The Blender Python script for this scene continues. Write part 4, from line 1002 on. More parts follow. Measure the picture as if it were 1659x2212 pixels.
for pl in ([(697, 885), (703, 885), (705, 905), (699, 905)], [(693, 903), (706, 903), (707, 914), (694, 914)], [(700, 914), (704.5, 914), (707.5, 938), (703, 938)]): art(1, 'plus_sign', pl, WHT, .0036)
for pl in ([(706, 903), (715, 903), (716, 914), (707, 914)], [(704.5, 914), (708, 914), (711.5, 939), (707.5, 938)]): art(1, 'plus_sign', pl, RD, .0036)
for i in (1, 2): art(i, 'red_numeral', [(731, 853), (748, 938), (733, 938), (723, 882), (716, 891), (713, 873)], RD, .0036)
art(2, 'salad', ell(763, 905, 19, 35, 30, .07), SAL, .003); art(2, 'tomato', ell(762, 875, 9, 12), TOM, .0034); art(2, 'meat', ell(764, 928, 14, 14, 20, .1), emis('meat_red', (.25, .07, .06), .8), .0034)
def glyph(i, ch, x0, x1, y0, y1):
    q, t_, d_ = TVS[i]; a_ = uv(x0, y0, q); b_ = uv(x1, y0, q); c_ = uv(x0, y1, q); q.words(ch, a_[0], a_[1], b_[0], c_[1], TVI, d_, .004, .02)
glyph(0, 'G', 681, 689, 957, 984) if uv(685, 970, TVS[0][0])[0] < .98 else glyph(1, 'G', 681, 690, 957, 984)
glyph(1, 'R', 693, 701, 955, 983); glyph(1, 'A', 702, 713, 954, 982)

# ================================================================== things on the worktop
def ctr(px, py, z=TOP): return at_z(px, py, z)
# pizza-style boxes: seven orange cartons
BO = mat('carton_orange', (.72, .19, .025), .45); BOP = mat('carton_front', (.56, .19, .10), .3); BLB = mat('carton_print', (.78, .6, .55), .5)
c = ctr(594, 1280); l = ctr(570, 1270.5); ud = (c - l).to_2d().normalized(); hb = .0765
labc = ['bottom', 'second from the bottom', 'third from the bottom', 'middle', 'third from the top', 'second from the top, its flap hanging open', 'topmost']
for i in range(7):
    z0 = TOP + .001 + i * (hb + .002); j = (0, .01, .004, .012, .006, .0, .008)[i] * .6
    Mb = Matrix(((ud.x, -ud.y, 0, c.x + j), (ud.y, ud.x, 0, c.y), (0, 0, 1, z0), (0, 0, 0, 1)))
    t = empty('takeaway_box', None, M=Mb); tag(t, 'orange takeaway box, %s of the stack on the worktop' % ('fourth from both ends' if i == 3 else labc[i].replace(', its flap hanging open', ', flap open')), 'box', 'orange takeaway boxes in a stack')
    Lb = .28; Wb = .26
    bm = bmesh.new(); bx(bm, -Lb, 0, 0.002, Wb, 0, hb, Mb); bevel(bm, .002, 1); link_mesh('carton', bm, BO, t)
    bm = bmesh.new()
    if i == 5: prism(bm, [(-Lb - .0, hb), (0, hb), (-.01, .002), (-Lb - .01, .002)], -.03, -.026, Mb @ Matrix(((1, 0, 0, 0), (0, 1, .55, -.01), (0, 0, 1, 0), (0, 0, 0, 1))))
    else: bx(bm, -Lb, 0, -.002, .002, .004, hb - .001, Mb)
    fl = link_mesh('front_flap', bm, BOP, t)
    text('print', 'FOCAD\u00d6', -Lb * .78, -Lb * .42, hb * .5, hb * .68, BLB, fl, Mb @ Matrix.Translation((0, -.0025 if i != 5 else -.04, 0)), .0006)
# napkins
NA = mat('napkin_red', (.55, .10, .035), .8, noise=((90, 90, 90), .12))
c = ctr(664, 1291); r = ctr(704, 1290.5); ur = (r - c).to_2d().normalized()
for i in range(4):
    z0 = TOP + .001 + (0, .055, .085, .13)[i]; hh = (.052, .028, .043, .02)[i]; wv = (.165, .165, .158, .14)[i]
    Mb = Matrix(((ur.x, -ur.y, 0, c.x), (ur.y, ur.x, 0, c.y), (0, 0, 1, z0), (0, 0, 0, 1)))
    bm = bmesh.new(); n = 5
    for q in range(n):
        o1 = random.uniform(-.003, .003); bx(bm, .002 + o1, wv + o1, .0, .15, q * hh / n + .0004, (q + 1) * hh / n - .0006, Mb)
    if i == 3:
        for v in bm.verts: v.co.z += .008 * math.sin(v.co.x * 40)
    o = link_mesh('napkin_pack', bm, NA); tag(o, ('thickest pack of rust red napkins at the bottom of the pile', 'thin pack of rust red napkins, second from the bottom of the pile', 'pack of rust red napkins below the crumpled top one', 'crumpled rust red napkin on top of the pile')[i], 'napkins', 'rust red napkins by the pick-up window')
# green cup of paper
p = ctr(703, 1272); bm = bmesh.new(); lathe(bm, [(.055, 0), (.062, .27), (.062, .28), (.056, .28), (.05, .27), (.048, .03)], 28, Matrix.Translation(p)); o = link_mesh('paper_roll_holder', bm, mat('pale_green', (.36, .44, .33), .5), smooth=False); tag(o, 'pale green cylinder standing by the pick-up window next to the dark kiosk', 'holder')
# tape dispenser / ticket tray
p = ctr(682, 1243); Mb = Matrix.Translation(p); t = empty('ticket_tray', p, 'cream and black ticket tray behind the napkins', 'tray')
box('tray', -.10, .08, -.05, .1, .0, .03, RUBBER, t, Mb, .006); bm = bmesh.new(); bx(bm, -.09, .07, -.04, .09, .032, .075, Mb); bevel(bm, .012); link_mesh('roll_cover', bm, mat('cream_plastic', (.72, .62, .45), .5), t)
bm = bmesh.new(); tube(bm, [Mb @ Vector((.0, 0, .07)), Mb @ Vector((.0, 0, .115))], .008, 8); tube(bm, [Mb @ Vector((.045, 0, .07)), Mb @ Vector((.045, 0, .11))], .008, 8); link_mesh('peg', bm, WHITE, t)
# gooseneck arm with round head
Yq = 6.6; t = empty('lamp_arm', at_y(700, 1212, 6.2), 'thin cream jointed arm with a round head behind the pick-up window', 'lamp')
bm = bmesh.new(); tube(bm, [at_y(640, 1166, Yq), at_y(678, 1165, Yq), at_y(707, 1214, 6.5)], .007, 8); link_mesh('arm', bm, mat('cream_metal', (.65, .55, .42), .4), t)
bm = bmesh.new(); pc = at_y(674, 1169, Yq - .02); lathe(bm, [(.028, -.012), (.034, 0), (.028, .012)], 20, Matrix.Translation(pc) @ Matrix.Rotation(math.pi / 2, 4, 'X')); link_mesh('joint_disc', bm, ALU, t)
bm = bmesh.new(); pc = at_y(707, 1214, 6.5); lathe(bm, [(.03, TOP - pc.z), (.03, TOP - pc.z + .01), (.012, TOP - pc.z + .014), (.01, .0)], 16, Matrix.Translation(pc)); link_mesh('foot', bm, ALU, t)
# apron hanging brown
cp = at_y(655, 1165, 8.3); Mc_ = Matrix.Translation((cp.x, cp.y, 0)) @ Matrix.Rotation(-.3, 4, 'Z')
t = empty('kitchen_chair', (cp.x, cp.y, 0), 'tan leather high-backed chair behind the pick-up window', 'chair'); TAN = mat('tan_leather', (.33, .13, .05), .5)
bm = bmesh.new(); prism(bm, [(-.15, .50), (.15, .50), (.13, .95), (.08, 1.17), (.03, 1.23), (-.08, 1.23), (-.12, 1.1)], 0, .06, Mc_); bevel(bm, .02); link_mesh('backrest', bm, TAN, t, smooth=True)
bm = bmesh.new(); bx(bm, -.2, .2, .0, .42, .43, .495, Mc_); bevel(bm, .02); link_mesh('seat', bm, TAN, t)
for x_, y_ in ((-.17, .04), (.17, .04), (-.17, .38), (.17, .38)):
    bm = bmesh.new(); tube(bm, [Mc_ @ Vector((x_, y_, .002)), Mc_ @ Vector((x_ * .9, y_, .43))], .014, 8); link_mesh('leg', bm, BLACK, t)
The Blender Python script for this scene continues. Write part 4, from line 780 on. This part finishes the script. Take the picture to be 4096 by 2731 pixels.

> [What you need to do] Of the lines in the listing above, how many hold the string "pixels"? Reply with the number only.

> [Answer to this task] 2